Tuesday, December 6, 2011

Tues 12.6.11

For today's comment I bring in Wall Street's bullish 2012 estimates and briefly discuss everyone's favorite topic...Europe

If you remember, a month or so ago, when they announced the 50% haircut on European debt, I noted that there would be some unintended consequences if they did not consider this haircut a "credit event", which would have triggered credit default swaps. Well, the ISDA ruled this was not a "credit event" because it was "voluntary" (sort of like someone holding a gun to your head, then asking you to voluntarily give them your wallet). Now the unintended consequences are beginning to materialize as investors are asking for a much higher return from European countries, as they can't "hedge" their position with credit default swaps. This is across the board, at both the stronger countries (Germany, Belgium) and the weaker countries (Spain, Italy).

Also, I want to point out that with yesterday's announcement from S&P that they were putting Eurozone countries on credit watch, this could mean big problems for Euro banks which are far larger (assets as a % of GDP) then American banks. Cutting the countries sovereign ratings will increase bank funding costs, at a time when people are already nervous of the safety and soundness of these banks in Europe. Once again, starting to play out like it did in 2008 in US...

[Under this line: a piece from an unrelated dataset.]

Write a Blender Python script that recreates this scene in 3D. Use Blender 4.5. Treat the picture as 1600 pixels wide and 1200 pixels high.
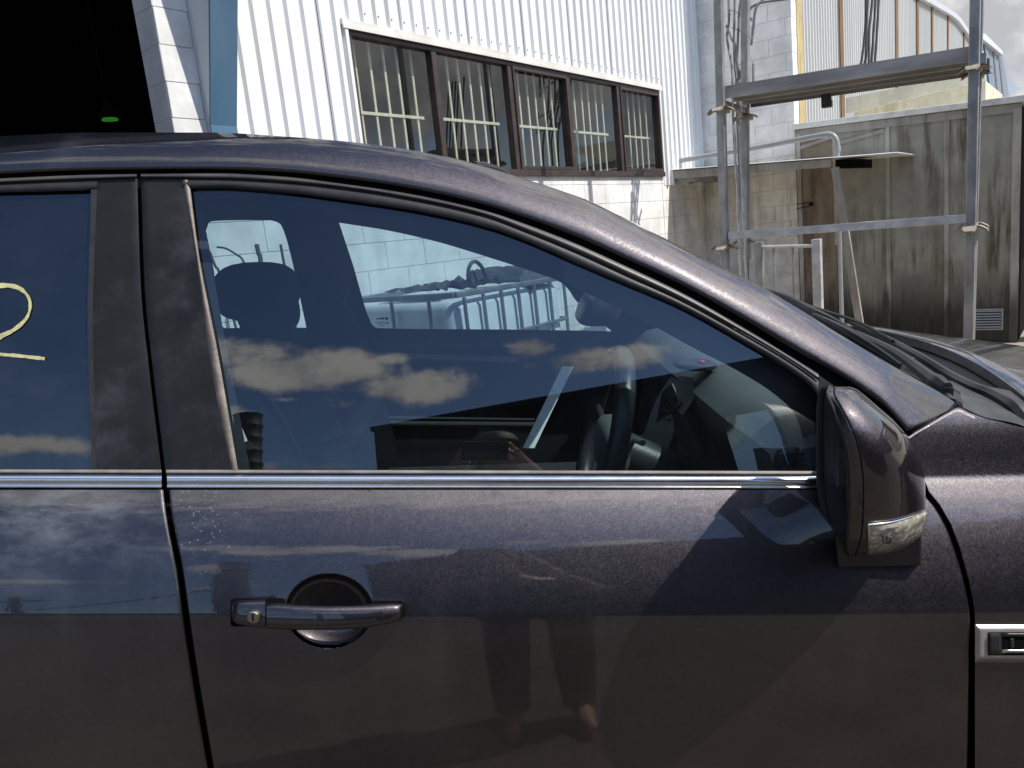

Here's a quick snapshot of Wall Street's S&P 500 2012 target. Once again, the analysts are bullish, and all of them believe if Europe can have a moderate downturn that we could see some real price improvement next year. Couple of things to note.....1st point, there isn't that much disparity in the operating EPS from the analysts, but the biggest factor in the 2012 target is the forward P/E multiple they place on the earnings. For instance, BASML has a lower operating EPS than GS, but their price target is 100 points higher. My 2nd point is that although this isn't reflected in the chart, this is each analysts base forecast, but when you look at their bearish estimates, S&P target moves down to 900 - 950 for almost all of the ones that provided this detail. So, once again, as long as the US can keep chugging along, Europe can get its act together and China doesn't have a "hard landing", we could see 3 straight years of price appreciation (assuming we end this year in the black).